Stability maintenance of gravity comparison sites (2017–2024): Environmental factors and data processing strategies

To ensure the sustained stability of absolute gravity benchmark points from 2017 to 2024, this work comprehensively examined observational records from superconducting gravimeters (SG) and absolute gravimeters, while quantitatively assessing environmental effects on gravitational acceleration. The annual fluctuation of the SG (iGrav-012k) scale factor reached up to 2.68 nm/s ² /V, with a weighted average of (–928.702 ± 0.003) nm/s ² /V (relative accuracy of 0.3‰), offering precise calibration parameters for long-term SG monitoring. By eliminating step discontinuities in SG data using FG5-X249 absolute gravimeter measurements, the residual fitting error decreased to 6.3 µGal. Additionally, SG drift was estimated as 1.0 µGal/year through international comparison datasets and FG5 measurements, considerably improving time series consistency. Further investigation indicated that SG residuals exhibited clear seasonal oscillations, mainly attributed to local hydrological processes and ground deformation near the benchmark sites.
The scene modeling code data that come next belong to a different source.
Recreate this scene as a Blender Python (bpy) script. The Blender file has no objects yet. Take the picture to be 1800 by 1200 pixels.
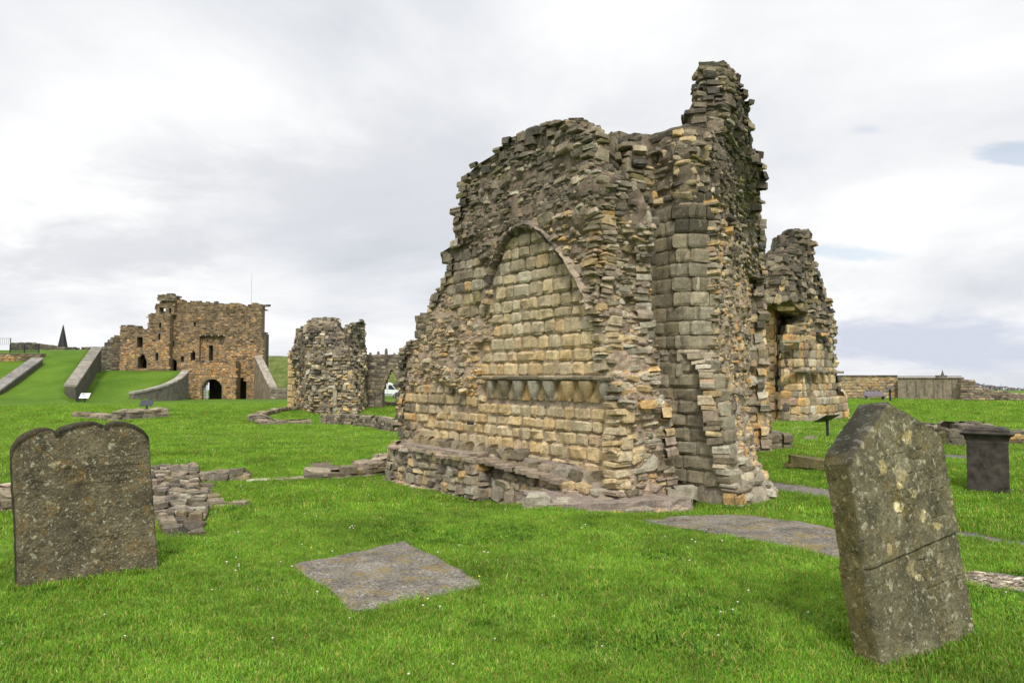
import bpy, math, random
import numpy as np
from mathutils import Vector
random.seed(7)
R = math.radians
rng = np.random.RandomState(11)
scene = bpy.context.scene
COL = scene.collection

# ------------------------------------------------------------------ camera, sky, sun, exposure
CAM_H = 1.6
F = 1300.0            # focal length in pixels of the 1800 px wide photograph
HORIZON = 663.0
PITCH = math.atan((HORIZON - 600.0) / F)
cam_d = bpy.data.cameras.new('camera')
cam_d.sensor_width = 36.0
cam_d.sensor_fit = 'HORIZONTAL'
cam_d.lens = 36.0 * F / 1800.0
cam_d.clip_end = 9000
cam = bpy.data.objects.new('camera', cam_d)
COL.objects.link(cam)
cam.location = (0, 0, CAM_H)
cam.rotation_euler = (R(90) + PITCH, 0, 0)
scene.camera = cam

SUN_ELEV, SUN_AZ = R(46), R(178)      # azimuth clockwise from +Y : behind the camera
world = bpy.data.worlds.new('World')
scene.world = world
world.use_nodes = True
wn, wl = world.node_tree.nodes, world.node_tree.links
wn.clear()
w_out = wn.new('ShaderNodeOutputWorld')
w_sky = wn.new('ShaderNodeTexSky')
w_sky.sky_type = 'NISHITA'
w_sky.sun_disc = False
w_sky.sun_elevation = SUN_ELEV
w_sky.sun_rotation = SUN_AZ
w_bg = wn.new('ShaderNodeBackground')
w_bg.inputs['Strength'].default_value = 0.11
wl.new(w_sky.outputs[0], w_bg.inputs['Color'])
tc = wn.new('ShaderNodeTexCoord')
sep = wn.new('ShaderNodeSeparateXYZ')
wl.new(tc.outputs['Generated'], sep.inputs[0])


def wmath(op, a, b=None, clamp=False):
    n = wn.new('ShaderNodeMath')
    n.operation = op
    n.use_clamp = clamp
    for i, v in enumerate((a, b)):
        if v is None:
            continue
        if isinstance(v, (int, float)):
            n.inputs[i].default_value = v
        else:
            wl.new(v, n.inputs[i])
    return n.outputs[0]


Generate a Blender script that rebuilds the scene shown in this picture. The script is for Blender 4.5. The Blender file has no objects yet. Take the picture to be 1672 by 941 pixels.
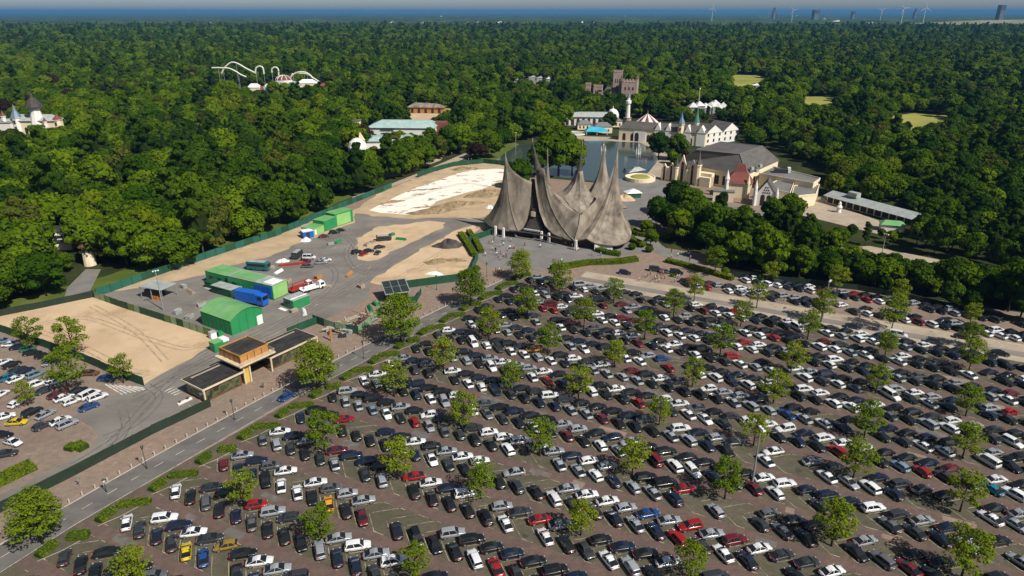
import bpy, math, random
import numpy as np
R = math.radians
random.seed(7); rng = np.random.default_rng(7)
SC = bpy.context.scene
COL = SC.collection

# ------------------------------------------------------------------ camera
CH = 88.0                                   # camera height over the car park
PITCH = math.atan(450.5 / 1115.0)
cam_d = bpy.data.cameras.new('camera'); cam = bpy.data.objects.new('camera', cam_d); COL.objects.link(cam)
cam_d.sensor_width = 36.0; cam_d.lens = 36.0 * 1115.0 / 1672.0
cam_d.clip_start = 1.0; cam_d.clip_end = 90000.0
cam.location = (0, 0, CH); cam.rotation_euler = (math.pi / 2 - PITCH, 0, 0)
SC.camera = cam
# ------------------------------------------------------------------ sky, sun, exposure
SUN_EL, SUN_DIR = 46.0, (0.74, -0.67)         # the sun stands to the right and a little behind the camera
W = bpy.data.worlds.new('World'); SC.world = W; W.use_nodes = True
wn = W.node_tree.nodes; wl = W.node_tree.links
sky = wn.new('ShaderNodeTexSky'); sky.sky_type = 'NISHITA'; sky.sun_disc = False
sky.sun_elevation = R(SUN_EL); sky.sun_rotation = math.atan2(SUN_DIR[0], SUN_DIR[1])
sky.altitude = 100; sky.air_density = 1.0; sky.dust_density = 2.0; sky.ozone_density = 1.0
tcw = wn.new('ShaderNodeTexCoord'); sxw = wn.new('ShaderNodeSeparateXYZ'); wl.new(tcw.outputs['Generated'], sxw.inputs[0])      # summer haze: the lowest few degrees of the sky are paler
rw = wn.new('ShaderNodeValToRGB'); rw.color_ramp.elements[0].position = 0.0; rw.color_ramp.elements[0].color = (1.9, 2.1, 2.5, 1); rw.color_ramp.elements[1].position = 0.10; rw.color_ramp.elements[1].color = (0, 0, 0, 1)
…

By integrating groundwater level, rainfall, and deformation monitoring data, and applying a neural network model to separate hydrological load components, the peak-to-peak residual amplitude was reduced from 15 µGal to 7 µGal. Quantitative analysis revealed that hydrological effects contributed roughly 10 µGal to the seasonal variation, whereas surface deformation exerted only a minor impact (< 2 µGal). The findings confirm that careful data correction and isolation of environmental effects are effective in sustaining the long-term stability of gravity benchmarks. The developed workflow provides a reproducible framework for high-precision gravity site maintenance and supports future dynamic monitoring of regional environmental load responses.